**DIRECTIONS FOR THIS TASK:** Exactly retype the lines from the top of the data through the line containing "S.camera = cam", leaving out every picture.

╭─ DATASET ROWS

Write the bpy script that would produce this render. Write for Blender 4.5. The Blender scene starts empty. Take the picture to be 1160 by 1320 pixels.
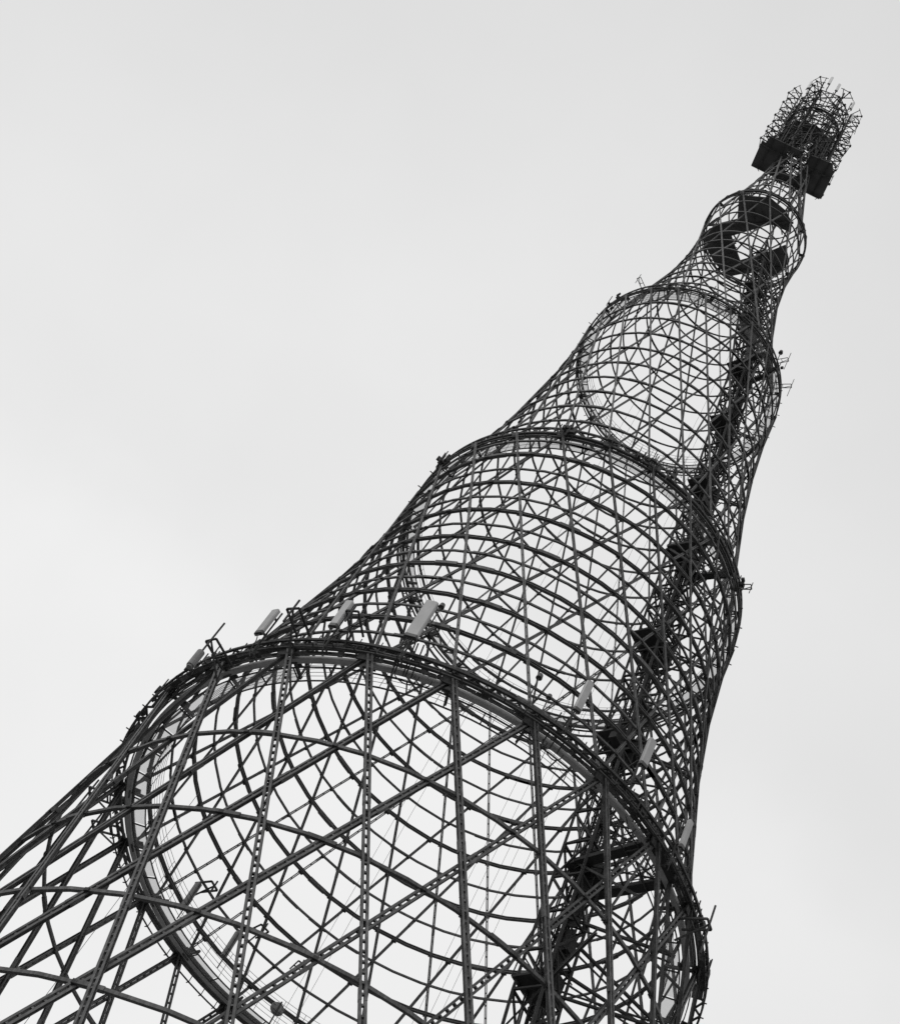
import bpy, math, random
from mathutils import Vector, Matrix
rnd = random.Random(7)
R_ = math.radians
S = bpy.context.scene
C = S.collection

# ---------------------------------------------------------------- camera
cam_d = bpy.data.cameras.new('camera')
cam_d.sensor_fit = 'HORIZONTAL'
cam_d.sensor_width = 36.0
cam_d.lens = 2185.4 / 1160 * 36.0
cam_d.clip_start = 0.1
cam_d.clip_end = 20000
cam = bpy.data.objects.new('camera', cam_d)
C.objects.link(cam)
pitch, roll, yaw = 0.9105, 0.6008, 0.1325
cam.matrix_world = (Matrix.Translation((0, -56.98, 1.97)) @ Matrix.Rotation(yaw, 4, 'Z')
                    @ Matrix.Rotation(math.pi / 2 + pitch, 4, 'X') @ Matrix.Rotation(roll, 4, 'Z'))
S.camera = cam

# ---------------------------------------------------------------- overcast sky
W = bpy.data.worlds.new('World')
S.world = W
W.use_nodes = True
nt = W.node_tree
nt.nodes.clear()
def N(t, **k):
    n = nt.nodes.new(t)
    for a, b in k.items():
        setattr(n, a, b)
    return n
out = N('ShaderNodeOutputWorld'); bg = N('ShaderNodeBackground')
sky = N('ShaderNodeTexSky', sky_type='NISHITA', sun_disc=False)
sky.sun_elevation = R_(48); sky.sun_rotation = R_(235)
bw = N('ShaderNodeRGBToBW')
tc = N('ShaderNodeTexCoord'); sep = N('ShaderNodeSeparateXYZ')
# cloud deck: brighter low down and to one side, with very soft structure
mr = N('ShaderNodeMapRange'); mr.inputs[1].default_value = 0.26; mr.inputs[2].default_value = 0.56
mr.inputs[3].default_value = 7.2; mr.inputs[4].default_value = 8.2
mx = N('ShaderNodeMapRange'); mx.inputs[1].default_value = 0.03; mx.inputs[2].default_value = 0.40
mx.inputs[3].default_value = 0.0; mx.inputs[4].default_value = -0.85
nz = N('ShaderNodeTexNoise'); nz.inputs['Scale'].default_value = 3.2; nz.inputs['Detail'].default_value = 4.5
nz.inputs['Roughness'].default_value = 0.5
warp = N('ShaderNodeMath', operation='MULTIPLY_ADD'); warp.inputs[1].default_value = 0.16
cl = N('ShaderNodeMapRange', interpolation_type='SMOOTHSTEP'); cl.inputs[1].default_value = 0.705; cl.inputs[2].default_value = 0.785
cl.inputs[3].default_value = 0.0; cl.inputs[4].default_value = 0.62
nm = N('ShaderNodeMath', operation='MULTIPLY_ADD'); nm.inputs[1].default_value = 1.6; nm.inputs[2].default_value = -0.8
ad = N('ShaderNodeMath', operation='ADD'); ad2 = N('ShaderNodeMath', operation='ADD'); ad3 = N('ShaderNodeMath', operation='ADD')
mix = N('ShaderNodeMix', data_type='FLOAT'); mix.inputs[0].default_value = 0.97
L = nt.links.new
L(tc.outputs['Generated'], sep.inputs[0]); L(tc.outputs['Generated'], nz.inputs['Vector'])
L(sep.outputs['Y'], mr.inputs[0]); L(sep.outputs['X'], mx.inputs[0])
L(nz.outputs['Fac'], warp.inputs[0]); L(sep.outputs['Y'], warp.inputs[2]); L(warp.outputs[0], cl.inputs[0])
L(nz.outputs['Fac'], nm.inputs[0])
L(mr.outputs[0], ad2.inputs[0]); L(mx.outputs[0], ad2.inputs[1])
L(ad2.outputs[0], ad3.inputs[0]); L(cl.outputs[0], ad3.inputs[1])
L(ad3.outputs[0], ad.inputs[0]); L(nm.outputs[0], ad.inputs[1])
nt.links.new(sky.outputs[0], bw.inputs[0])
nt.links.new(bw.outputs[0], mix.inputs[2]); nt.links.new(ad.outputs[0], mix.inputs[3])
nt.links.new(mix.outputs[0], bg.inputs['Color']); bg.inputs['Strength'].default_value = 0.1
nt.links.new(bg.outputs[0], out.inputs[0])

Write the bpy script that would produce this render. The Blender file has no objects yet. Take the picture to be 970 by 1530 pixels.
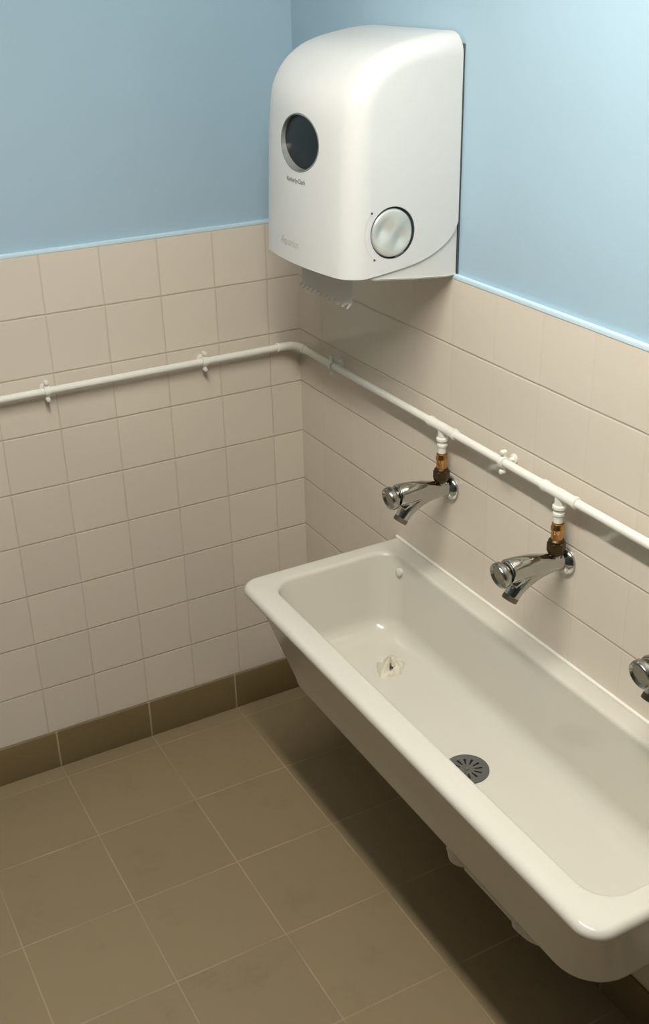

╰─

**ANSWER BELOW:**
Write the bpy script that would produce this render. Write for Blender 4.5. The Blender scene starts empty. Take the picture to be 1160 by 1320 pixels.
import bpy, math, random
from mathutils import Vector, Matrix
rnd = random.Random(7)
R_ = math.radians
S = bpy.context.scene
C = S.collection

# ---------------------------------------------------------------- camera
cam_d = bpy.data.cameras.new('camera')
cam_d.sensor_fit = 'HORIZONTAL'
cam_d.sensor_width = 36.0
cam_d.lens = 2185.4 / 1160 * 36.0
cam_d.clip_start = 0.1
cam_d.clip_end = 20000
cam = bpy.data.objects.new('camera', cam_d)
C.objects.link(cam)
pitch, roll, yaw = 0.9105, 0.6008, 0.1325
cam.matrix_world = (Matrix.Translation((0, -56.98, 1.97)) @ Matrix.Rotation(yaw, 4, 'Z')
                    @ Matrix.Rotation(math.pi / 2 + pitch, 4, 'X') @ Matrix.Rotation(roll, 4, 'Z'))
S.camera = cam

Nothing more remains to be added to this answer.